According to Cal Fire Battalion Chief Jon Heggie, wildfires have burned around 365,000 acres so far this year in California, which is well below the year-to-date acreage burned in recent years. In 2021, more than 2.5 million acres had burned through August, while 4.3 million acres had burned in 2020.
Heggie called this year’s burned acreage a “dramatic” drop from previous years.
“While climate change has its fingerprints all over these larger fires, it’s day-to-day weather that drives fire behavior,” he said.
“When people talk about this, they’re often talking about the acreage burned and actually not only does it not tell the whole story, but it arguably doesn’t tell most of what’s important about why we care about wildfires in a societal context,” Swain told CNN. “Just because the acreage burned has been less than in recent years, the impacts of these fires have actually still been really high.”
And while the acres burned are lower than the last five years, Heggie said fire conditions in California can change quickly as the seasons transition.
“It can change very rapidly in California, and so even though we are starting to think about that as a transition time, we’re still remaining ever-vigilant, and we encourage the public to do the same as well,” Heggie said.

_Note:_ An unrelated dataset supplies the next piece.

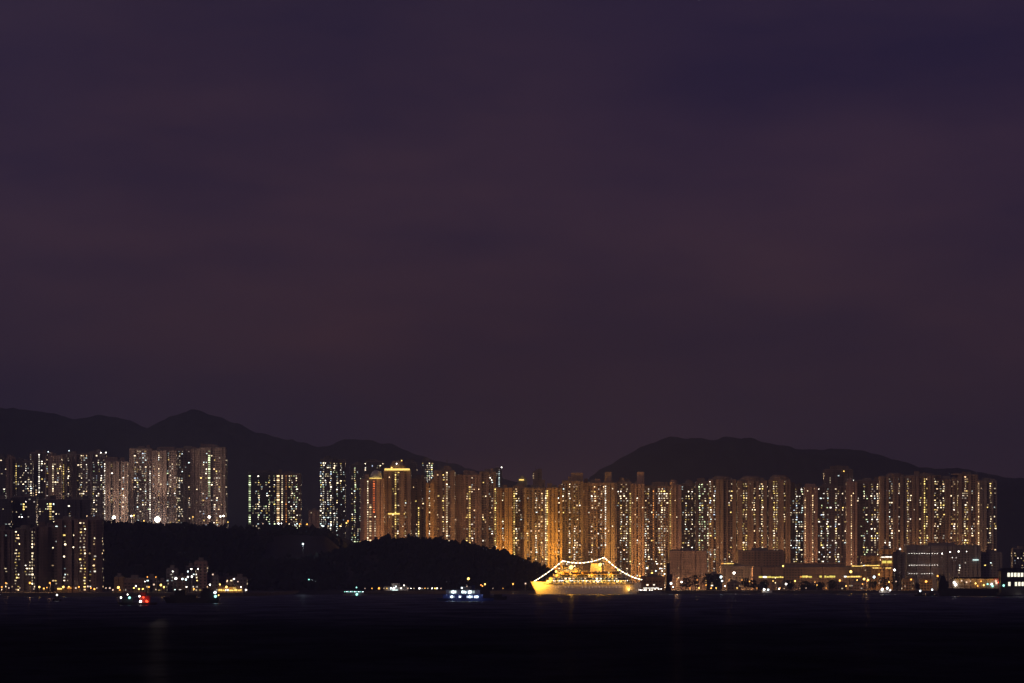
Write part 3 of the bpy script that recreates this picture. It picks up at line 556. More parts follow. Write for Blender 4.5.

Janice Coen, a scientist at the National Center for Atmospheric Research, told CNN despite the summer’s high heat and dry conditions, the reason there has not been a major outbreak of fires people out West would expect, is because not all conditions have been present at the same time.
“Even though there have been plenty of ignitions across the country, there hasn’t been the alignment of conditions to allow very many of them to grow large,” Coen told CNN. “It is possible that things will change. We’re heading into a period when a different type of fire is likely, so we may see more activity in Southern California than we have” so far.
Swain said individual rain events will not erase the deeply-rooted drought, but they do help ease fire conditions in the near term.
“This is one of those weather patterns where it’s kind of boom or bust,” Swain said of the rainfall. “We get a decent amount of rain, or we probably get nothing at all, so fingers are crossed, but it’s been kind of a weird year.”